Monday, March 9, 2009

The story of Dru – a historic tale for Purim.

Regrettably not been a comedian, not even remotely, all I can offer is a short story from the history of Jewish humor.
It is a story of an unintended rescue and an almost rescue.

It is the story a men by the name of Asher Alther Abba Aharon Druyanov, or Dru, for short, as I rather call him.

Dru was an Israeli Anthologist at the beginning of the 20th centaury, who in the 1920’s went to Europe to make an anthology of Jewish jokes and humor. And as you may think, there was plenty to record.
And Dru, so it seems, was the right kind of mixture of book warm nurde and an appreciator of good humor to do the job.

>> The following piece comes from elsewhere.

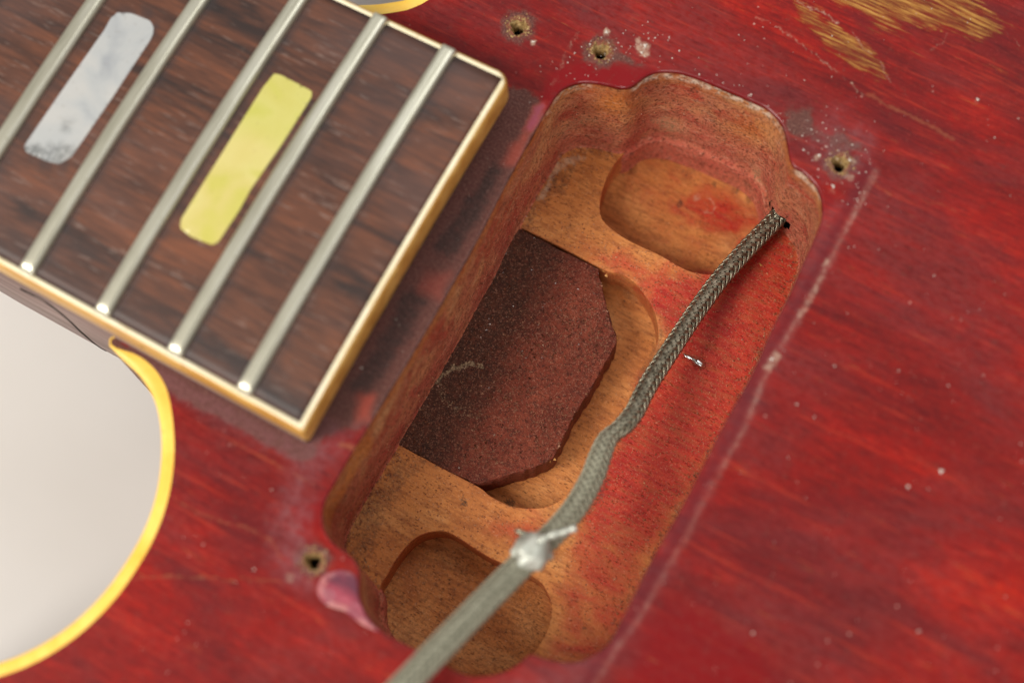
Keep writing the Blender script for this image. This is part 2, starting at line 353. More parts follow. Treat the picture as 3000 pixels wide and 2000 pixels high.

With one problem, may be, – guts.

His devotion was commendable; by 1933 he had finished, gathering material for 4 volumes, from which he published 3 in 1938. Thus saving Jewish humor from Hitler.

But as great as it sounds, there is always a ‘but’.
And this but was Dru’s decision not to publish the forth volume on grounds that “These are thing that are not supposed to be said in public.”
Ouch! .
Why “Ouch”?
If you didn’t get it, you are bigger geeks then I’m.

The forth volume was about dirty jokes.
Because of 1930s PC, good old Dru being still a bit of a square, or publishing house pressure, or whatever other reason, Druyanov’s missing forth volume became known in Jewish literature as ‘Druyanov’s missing forth volume’.

How it disappeared? It is apart of the mystery.
Good old Dru died that year, 1938, and afterwards no one bothered to look for that book, so eventually it vanished. And in it one of the world’s largest collection of filthy jokes.
How many?
No one knows. But if the published volumes had a total of 3120 jokes, the missing forth couldn’t have more then a thousand.
One thousand missing dirty Jewish jokes, because Dru said: “These are things that are not supposed to be said in public.”
Can you here the Jewish comedian desperate for new material crying: “You supposed to say those things in public.”

But alas Dru is gone and the book is gone.
All attempts to find it came up with Gurnisht, that’s Yiddish for nada.
And the book is another missing Jewish treasure.
Will it ever be found?
That will be nice, filthy disgusting and obnoxious, but nice.
But given what Tel Aviv has been through since 1938, the bombings, the floodings, the massive ill thought and ill heart reconstruction, the chances of a miracle are truly miraculous.
But who knows, may be like the Arc of the Covenant, it is hiding somewhere, waiting for a rock to roll over and the light of day to shine on it.